I saw Enrico Dandolo at a marketplace in Venice yesterday. I told him how cool it was to meet him in person, but I didn’t want to be a douche and bother him and ask him for economic advice or anything.
He said, “Oh, like you’re doing now?”
I was taken aback, and all I could say was “Huh?” but he kept cutting me off and going “huh? huh? huh?” and closing his hand shut in front of my face. I walked away and continued with my shopping, and I heard him chuckle as I walked off. When I came to pay for my stuff up front I saw him trying to walk out of the plaza with like fifteen jewels in his hands without paying.
The girl at the stand was very nice about it and professional, and was like “Sir, you need to pay for those first.” At first he kept pretending to be tired and not hear her, but eventually turned back around and brought them to the stand.

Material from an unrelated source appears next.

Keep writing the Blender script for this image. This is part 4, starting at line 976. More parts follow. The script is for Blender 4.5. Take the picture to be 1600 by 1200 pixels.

When she took the jewels and started appraising them as a whole, he stopped her and told her to price them each individually “to prevent any misappraisal,” and then turned around and winked at me. I don’t even think that’s a word. After she appraised each jewel and put them in a pouch and started to fill out the business forms, he kept interrupting her by yawning really loudly.
>>1830747
I enjoy this meme.
>>1830747
>At first he kept pretending to be tired and not hear her,
0/10, It should be written that he can't see her.
>>1830747
>1107-1205
I want to know what wizardry he used to do this.
>>1830904
Stealing the souls of Byazantine christians.